→ Problem statement:
Write out every entry word for word.
:::::
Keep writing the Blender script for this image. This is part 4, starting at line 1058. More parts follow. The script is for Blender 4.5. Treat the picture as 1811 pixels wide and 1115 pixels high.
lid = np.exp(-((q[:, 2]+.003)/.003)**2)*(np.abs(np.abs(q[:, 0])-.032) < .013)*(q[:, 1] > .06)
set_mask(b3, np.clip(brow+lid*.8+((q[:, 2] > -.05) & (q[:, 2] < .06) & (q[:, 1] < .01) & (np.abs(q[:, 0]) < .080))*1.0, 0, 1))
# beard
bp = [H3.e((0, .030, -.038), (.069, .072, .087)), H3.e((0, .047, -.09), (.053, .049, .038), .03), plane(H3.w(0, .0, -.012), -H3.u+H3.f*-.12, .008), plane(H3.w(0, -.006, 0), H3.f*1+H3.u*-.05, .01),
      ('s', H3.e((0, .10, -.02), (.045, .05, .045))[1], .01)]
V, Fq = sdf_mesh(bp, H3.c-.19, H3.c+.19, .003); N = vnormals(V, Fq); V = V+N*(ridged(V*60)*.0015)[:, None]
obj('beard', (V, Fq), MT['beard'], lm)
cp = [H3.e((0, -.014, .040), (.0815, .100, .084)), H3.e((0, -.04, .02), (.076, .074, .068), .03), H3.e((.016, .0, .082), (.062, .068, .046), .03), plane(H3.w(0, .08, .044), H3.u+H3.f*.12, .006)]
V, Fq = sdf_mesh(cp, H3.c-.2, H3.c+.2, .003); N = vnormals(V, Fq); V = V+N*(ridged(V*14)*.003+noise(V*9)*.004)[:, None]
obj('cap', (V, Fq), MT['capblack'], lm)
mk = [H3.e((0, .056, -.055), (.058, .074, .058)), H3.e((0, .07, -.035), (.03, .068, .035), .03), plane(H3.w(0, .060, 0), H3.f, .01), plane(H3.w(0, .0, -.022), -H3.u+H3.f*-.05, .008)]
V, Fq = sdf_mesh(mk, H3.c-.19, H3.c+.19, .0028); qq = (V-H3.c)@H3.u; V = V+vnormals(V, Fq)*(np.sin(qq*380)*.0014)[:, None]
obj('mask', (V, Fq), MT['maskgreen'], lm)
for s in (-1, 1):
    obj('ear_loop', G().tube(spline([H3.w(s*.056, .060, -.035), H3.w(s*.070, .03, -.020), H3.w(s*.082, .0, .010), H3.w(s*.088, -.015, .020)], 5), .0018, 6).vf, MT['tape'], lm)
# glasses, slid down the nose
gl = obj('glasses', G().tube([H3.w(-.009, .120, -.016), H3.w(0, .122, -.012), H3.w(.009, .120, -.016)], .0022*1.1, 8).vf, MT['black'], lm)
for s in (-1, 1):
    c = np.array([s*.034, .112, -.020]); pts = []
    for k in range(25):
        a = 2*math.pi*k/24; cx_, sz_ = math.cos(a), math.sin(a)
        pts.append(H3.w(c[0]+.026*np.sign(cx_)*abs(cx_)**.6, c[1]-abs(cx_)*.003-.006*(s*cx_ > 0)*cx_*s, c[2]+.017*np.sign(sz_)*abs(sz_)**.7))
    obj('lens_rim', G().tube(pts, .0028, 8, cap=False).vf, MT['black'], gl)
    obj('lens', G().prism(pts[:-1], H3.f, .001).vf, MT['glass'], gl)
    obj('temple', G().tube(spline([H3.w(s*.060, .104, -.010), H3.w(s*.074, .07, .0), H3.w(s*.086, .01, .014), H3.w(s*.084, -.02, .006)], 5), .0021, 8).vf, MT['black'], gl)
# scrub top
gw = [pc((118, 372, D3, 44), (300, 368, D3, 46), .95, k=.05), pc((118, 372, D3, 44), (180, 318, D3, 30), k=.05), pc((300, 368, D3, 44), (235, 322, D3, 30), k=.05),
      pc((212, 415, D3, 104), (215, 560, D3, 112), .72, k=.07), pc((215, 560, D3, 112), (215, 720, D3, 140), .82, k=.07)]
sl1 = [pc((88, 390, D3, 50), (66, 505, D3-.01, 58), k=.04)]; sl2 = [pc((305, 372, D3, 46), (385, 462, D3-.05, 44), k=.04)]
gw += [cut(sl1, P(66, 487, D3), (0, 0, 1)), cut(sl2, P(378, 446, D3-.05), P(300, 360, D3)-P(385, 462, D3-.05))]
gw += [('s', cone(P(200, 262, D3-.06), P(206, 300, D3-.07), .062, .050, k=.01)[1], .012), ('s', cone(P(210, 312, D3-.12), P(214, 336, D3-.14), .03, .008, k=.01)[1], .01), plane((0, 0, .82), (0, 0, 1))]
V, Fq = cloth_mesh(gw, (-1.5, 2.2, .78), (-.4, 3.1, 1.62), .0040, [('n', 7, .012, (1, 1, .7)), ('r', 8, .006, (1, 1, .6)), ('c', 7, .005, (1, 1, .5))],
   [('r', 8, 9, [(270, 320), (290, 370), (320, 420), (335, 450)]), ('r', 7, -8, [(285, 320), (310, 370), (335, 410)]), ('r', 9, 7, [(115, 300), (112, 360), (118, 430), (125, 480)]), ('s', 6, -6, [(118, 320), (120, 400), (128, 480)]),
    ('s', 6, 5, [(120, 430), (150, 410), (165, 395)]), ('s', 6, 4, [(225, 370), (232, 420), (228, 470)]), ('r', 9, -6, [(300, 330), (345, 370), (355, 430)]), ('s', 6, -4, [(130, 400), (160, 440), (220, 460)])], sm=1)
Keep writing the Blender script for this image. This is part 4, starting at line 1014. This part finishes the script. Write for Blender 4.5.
:::::
→ Problem solution:
Keep writing the Blender script for this image. This is part 4, starting at line 1058. More parts follow. The script is for Blender 4.5. Treat the picture as 1811 pixels wide and 1115 pixels high.
lid = np.exp(-((q[:, 2]+.003)/.003)**2)*(np.abs(np.abs(q[:, 0])-.032) < .013)*(q[:, 1] > .06)
set_mask(b3, np.clip(brow+lid*.8+((q[:, 2] > -.05) & (q[:, 2] < .06) & (q[:, 1] < .01) & (np.abs(q[:, 0]) < .080))*1.0, 0, 1))
# beard
bp = [H3.e((0, .030, -.038), (.069, .072, .087)), H3.e((0, .047, -.09), (.053, .049, .038), .03), plane(H3.w(0, .0, -.012), -H3.u+H3.f*-.12, .008), plane(H3.w(0, -.006, 0), H3.f*1+H3.u*-.05, .01),
      ('s', H3.e((0, .10, -.02), (.045, .05, .045))[1], .01)]
V, Fq = sdf_mesh(bp, H3.c-.19, H3.c+.19, .003); N = vnormals(V, Fq); V = V+N*(ridged(V*60)*.0015)[:, None]
obj('beard', (V, Fq), MT['beard'], lm)
cp = [H3.e((0, -.014, .040), (.0815, .100, .084)), H3.e((0, -.04, .02), (.076, .074, .068), .03), H3.e((.016, .0, .082), (.062, .068, .046), .03), plane(H3.w(0, .08, .044), H3.u+H3.f*.12, .006)]
V, Fq = sdf_mesh(cp, H3.c-.2, H3.c+.2, .003); N = vnormals(V, Fq); V = V+N*(ridged(V*14)*.003+noise(V*9)*.004)[:, None]
obj('cap', (V, Fq), MT['capblack'], lm)
mk = [H3.e((0, .056, -.055), (.058, .074, .058)), H3.e((0, .07, -.035), (.03, .068, .035), .03), plane(H3.w(0, .060, 0), H3.f, .01), plane(H3.w(0, .0, -.022), -H3.u+H3.f*-.05, .008)]
V, Fq = sdf_mesh(mk, H3.c-.19, H3.c+.19, .0028); qq = (V-H3.c)@H3.u; V = V+vnormals(V, Fq)*(np.sin(qq*380)*.0014)[:, None]
obj('mask', (V, Fq), MT['maskgreen'], lm)
for s in (-1, 1):
    obj('ear_loop', G().tube(spline([H3.w(s*.056, .060, -.035), H3.w(s*.070, .03, -.020), H3.w(s*.082, .0, .010), H3.w(s*.088, -.015, .020)], 5), .0018, 6).vf, MT['tape'], lm)
# glasses, slid down the nose
gl = obj('glasses', G().tube([H3.w(-.009, .120, -.016), H3.w(0, .122, -.012), H3.w(.009, .120, -.016)], .0022*1.1, 8).vf, MT['black'], lm)
for s in (-1, 1):
    c = np.array([s*.034, .112, -.020]); pts = []
    for k in range(25):
        a = 2*math.pi*k/24; cx_, sz_ = math.cos(a), math.sin(a)
        pts.append(H3.w(c[0]+.026*np.sign(cx_)*abs(cx_)**.6, c[1]-abs(cx_)*.003-.006*(s*cx_ > 0)*cx_*s, c[2]+.017*np.sign(sz_)*abs(sz_)**.7))
    obj('lens_rim', G().tube(pts, .0028, 8, cap=False).vf, MT['black'], gl)
    obj('lens', G().prism(pts[:-1], H3.f, .001).vf, MT['glass'], gl)
    obj('temple', G().tube(spline([H3.w(s*.060, .104, -.010), H3.w(s*.074, .07, .0), H3.w(s*.086, .01, .014), H3.w(s*.084, -.02, .006)], 5), .0021, 8).vf, MT['black'], gl)
# scrub top
gw = [pc((118, 372, D3, 44), (300, 368, D3, 46), .95, k=.05), pc((118, 372, D3, 44), (180, 318, D3, 30), k=.05), pc((300, 368, D3, 44), (235, 322, D3, 30), k=.05),
      pc((212, 415, D3, 104), (215, 560, D3, 112), .72, k=.07), pc((215, 560, D3, 112), (215, 720, D3, 140), .82, k=.07)]
sl1 = [pc((88, 390, D3, 50), (66, 505, D3-.01, 58), k=.04)]; sl2 = [pc((305, 372, D3, 46), (385, 462, D3-.05, 44), k=.04)]
gw += [cut(sl1, P(66, 487, D3), (0, 0, 1)), cut(sl2, P(378, 446, D3-.05), P(300, 360, D3)-P(385, 462, D3-.05))]
gw += [('s', cone(P(200, 262, D3-.06), P(206, 300, D3-.07), .062, .050, k=.01)[1], .012), ('s', cone(P(210, 312, D3-.12), P(214, 336, D3-.14), .03, .008, k=.01)[1], .01), plane((0, 0, .82), (0, 0, 1))]
V, Fq = cloth_mesh(gw, (-1.5, 2.2, .78), (-.4, 3.1, 1.62), .0040, [('n', 7, .012, (1, 1, .7)), ('r', 8, .006, (1, 1, .6)), ('c', 7, .005, (1, 1, .5))],
   [('r', 8, 9, [(270, 320), (290, 370), (320, 420), (335, 450)]), ('r', 7, -8, [(285, 320), (310, 370), (335, 410)]), ('r', 9, 7, [(115, 300), (112, 360), (118, 430), (125, 480)]), ('s', 6, -6, [(118, 320), (120, 400), (128, 480)]),
    ('s', 6, 5, [(120, 430), (150, 410), (165, 395)]), ('s', 6, 4, [(225, 370), (232, 420), (228, 470)]), ('r', 9, -6, [(300, 330), (345, 370), (355, 430)]), ('s', 6, -4, [(130, 400), (160, 440), (220, 460)])], sm=1)
Keep writing the Blender script for this image. This is part 4, starting at line 1014. This part finishes the script. Write for Blender 4.5.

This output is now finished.